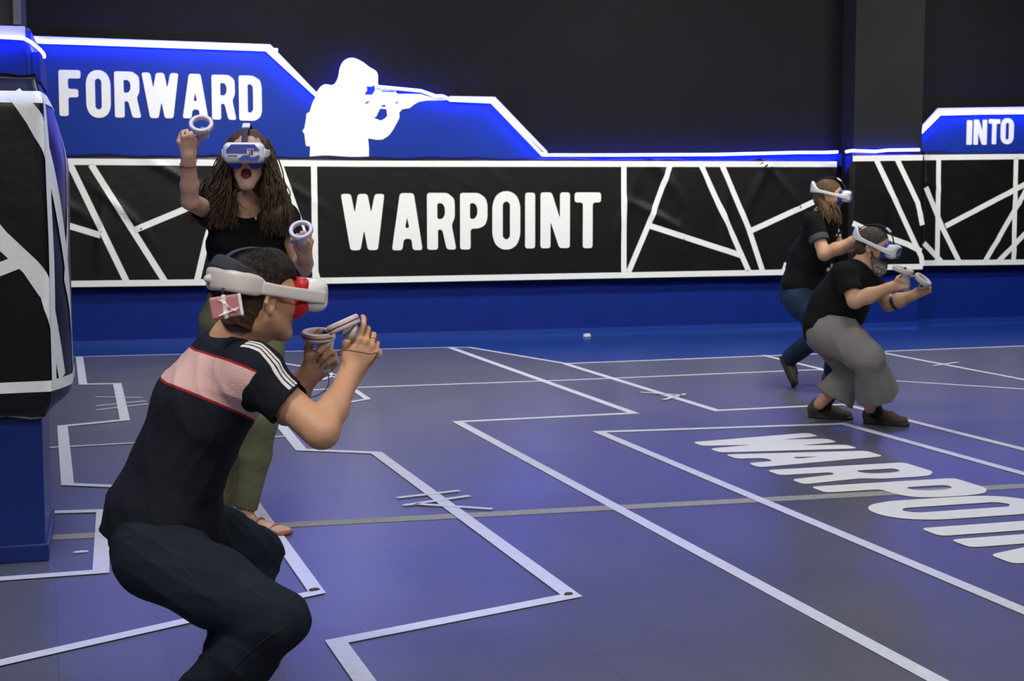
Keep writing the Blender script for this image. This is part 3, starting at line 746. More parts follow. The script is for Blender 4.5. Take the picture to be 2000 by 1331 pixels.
# ------------------------------------------------------------------ people
def skin_material(name, col, lip):
    m = principled(name, col, 0.52, 0.4, sss=0.12, bump=0.12, bscale=140, var=0.10, vscale=14)
    attr_mix(m, 'lips', lip); return m
class Frame:
    """a local frame: x to the person's right, y forward, z up"""
    def __init__(s, o, fwd, up, k=1.0):
        s.o = np.asarray(o, float); s.f = nrm(fwd); s.r = nrm(np.cross(s.f, up)); s.u = np.cross(s.r, s.f); s.k = k
        s.M = np.array([s.r, s.f, s.u])
    def __call__(s, x, y, z): return s.o + (s.r * x + s.f * y + s.u * z) * s.k
    def inv(s, P): return ((np.asarray(P) - s.o) @ s.M.T) / s.k
def add_head(S, H, jaw_open=0.0, wide=1.0, neck=None, nr=(.054, .060), male=1.0):
    k = H.k; E = lambda c, r, kk=.02, sub=False, ax=None: S.ell(H(*c), H.M if ax is None else ax, np.array(r) * k, kk * k, sub)
    C = lambda a, b, ra, rb=None, kk=.015, sub=False: S.cap(H(*a), H(*b), ra * k, (ra if rb is None else rb) * k, kk * k, sub)
    j = -0.020 * jaw_open
    E((0, -.018, .045), (.077 * wide, .097, .084)); E((0, .028, .016), (.067 * wide, .062, .082), .03)
    E((0, .036, -.052), (.051 * wide, .044, .040), .03)
    for sx in (-1, 1):
        C((sx * .057 * wide, -.002, -.034), (sx * .020, .062, -.084 + j), .016, .014, .03)
        E((sx * .043 * wide, .060, -.014), (.023, .023, .021), .03)
        C((sx * .010, .088, .034), (sx * .050, .070, .034), .009, .008, .02)
        # ear with rim, bowl and lobe
        C((sx * .072 * wide, .006, .012), (sx * .081 * wide, -.004, .028), .006, .0055, .006)
        C((sx * .081 * wide, -.004, .028), (sx * .088 * wide, -.021, .022), .0055, .0055, .005)
        C((sx * .088 * wide, -.021, .022), (sx * .087 * wide, -.024, .002), .0055, .0052, .005)
        C((sx * .087 * wide, -.024, .002), (sx * .077 * wide, -.006, -.026), .0052, .0072, .006)
        E((sx * .077 * wide, -.008, .000), (.007, .016, .026), .008)
        E((sx * .087 * wide, -.007, .002), (.010, .008, .014), .005, True)
    C((0, .064, -.083 + j), (0, .069, -.085 + j), .0165, .0145, .03)
    C((0, .086, .028), (0, .104, -.012), .0075, .0110, .014)
    C((-.011, .091, -.021), (.011, .091, -.021), .0080, None, .012); C((0, .102, -.016), (0, .100, -.019), .0105, None, .012)
    for sx in (-1, 1):
        E((sx * .031, .094, .010), (.017, .012, .011), .012, True)
        E((sx * .031, .079, .010), (.013, .012, .012), .006)
        E((sx * .0075, .100, -.026), (.0035, .006, .003), .003, True)
    if jaw_open:
        zc = -.052 + j * .4
        E((0, .084, zc), (.024, .036, .026), .008, True)
        ring = [(math.cos(a) * .025, .0775 - .012 * abs(math.cos(a)), zc + math.sin(a) * .026) for a in np.linspace(0, 2 * math.pi, 17)]
        for a, b in zip(ring[:-1], ring[1:]): C(a, b, .0046, None, .004)
    else:
        C((-.021, .078, -.047), (0, .0885, -.044), .0045, .0060, .006); C((.021, .078, -.047), (0, .0885, -.044), .0045, .0060, .006)
        C((-.019, .077, -.052), (0, .0860, -.054), .0045, .0065, .006); C((.019, .077, -.052), (0, .0860, -.054), .0045, .0065, .006)
    if neck is not None:
        S.cap(H(0, -.022, -.050), neck, nr[0], nr[1], .03)
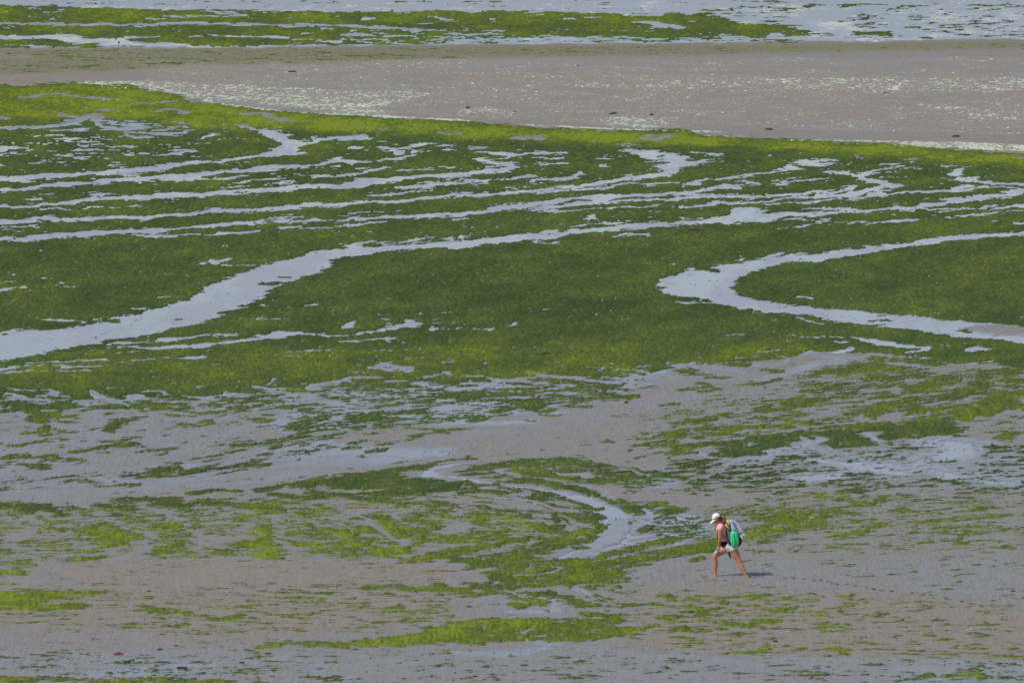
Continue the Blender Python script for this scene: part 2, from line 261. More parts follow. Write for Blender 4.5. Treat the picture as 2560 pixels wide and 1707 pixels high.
§
→ **WHAT THIS TASK INVOLVES**:
Copy every line of the data word for word, omitting the images.

→ **THE RESPONSE**:
Keep writing the Blender script for this image. This is part 3, starting at line 746. More parts follow. The script is for Blender 4.5. Take the picture to be 2000 by 1331 pixels.
# ------------------------------------------------------------------ people
def skin_material(name, col, lip):
    m = principled(name, col, 0.52, 0.4, sss=0.12, bump=0.12, bscale=140, var=0.10, vscale=14)
    attr_mix(m, 'lips', lip); return m
class Frame:
    """a local frame: x to the person's right, y forward, z up"""
    def __init__(s, o, fwd, up, k=1.0):
        s.o = np.asarray(o, float); s.f = nrm(fwd); s.r = nrm(np.cross(s.f, up)); s.u = np.cross(s.r, s.f); s.k = k
        s.M = np.array([s.r, s.f, s.u])
    def __call__(s, x, y, z): return s.o + (s.r * x + s.f * y + s.u * z) * s.k
    def inv(s, P): return ((np.asarray(P) - s.o) @ s.M.T) / s.k
def add_head(S, H, jaw_open=0.0, wide=1.0, neck=None, nr=(.054, .060), male=1.0):
    k = H.k; E = lambda c, r, kk=.02, sub=False, ax=None: S.ell(H(*c), H.M if ax is None else ax, np.array(r) * k, kk * k, sub)
    C = lambda a, b, ra, rb=None, kk=.015, sub=False: S.cap(H(*a), H(*b), ra * k, (ra if rb is None else rb) * k, kk * k, sub)
    j = -0.020 * jaw_open
    E((0, -.018, .045), (.077 * wide, .097, .084)); E((0, .028, .016), (.067 * wide, .062, .082), .03)
    E((0, .036, -.052), (.051 * wide, .044, .040), .03)
    for sx in (-1, 1):
        C((sx * .057 * wide, -.002, -.034), (sx * .020, .062, -.084 + j), .016, .014, .03)
        E((sx * .043 * wide, .060, -.014), (.023, .023, .021), .03)
        C((sx * .010, .088, .034), (sx * .050, .070, .034), .009, .008, .02)
        # ear with rim, bowl and lobe
        C((sx * .072 * wide, .006, .012), (sx * .081 * wide, -.004, .028), .006, .0055, .006)
        C((sx * .081 * wide, -.004, .028), (sx * .088 * wide, -.021, .022), .0055, .0055, .005)
        C((sx * .088 * wide, -.021, .022), (sx * .087 * wide, -.024, .002), .0055, .0052, .005)
        C((sx * .087 * wide, -.024, .002), (sx * .077 * wide, -.006, -.026), .0052, .0072, .006)
        E((sx * .077 * wide, -.008, .000), (.007, .016, .026), .008)
        E((sx * .087 * wide, -.007, .002), (.010, .008, .014), .005, True)
    C((0, .064, -.083 + j), (0, .069, -.085 + j), .0165, .0145, .03)
    C((0, .086, .028), (0, .104, -.012), .0075, .0110, .014)
    C((-.011, .091, -.021), (.011, .091, -.021), .0080, None, .012); C((0, .102, -.016), (0, .100, -.019), .0105, None, .012)
    for sx in (-1, 1):
        E((sx * .031, .094, .010), (.017, .012, .011), .012, True)
        E((sx * .031, .079, .010), (.013, .012, .012), .006)
        E((sx * .0075, .100, -.026), (.0035, .006, .003), .003, True)
    if jaw_open:
        zc = -.052 + j * .4
        E((0, .084, zc), (.024, .036, .026), .008, True)
        ring = [(math.cos(a) * .025, .0775 - .012 * abs(math.cos(a)), zc + math.sin(a) * .026) for a in np.linspace(0, 2 * math.pi, 17)]
        for a, b in zip(ring[:-1], ring[1:]): C(a, b, .0046, None, .004)
    else:
        C((-.021, .078, -.047), (0, .0885, -.044), .0045, .0060, .006); C((.021, .078, -.047), (0, .0885, -.044), .0045, .0060, .006)
        C((-.019, .077, -.052), (0, .0860, -.054), .0045, .0065, .006); C((.019, .077, -.052), (0, .0860, -.054), .0045, .0065, .006)
    if neck is not None:
        S.cap(H(0, -.022, -.050), neck, nr[0], nr[1], .03)
Continue the Blender Python script for this scene: part 2, from line 261. More parts follow. Write for Blender 4.5. Treat the picture as 2560 pixels wide and 1707 pixels high.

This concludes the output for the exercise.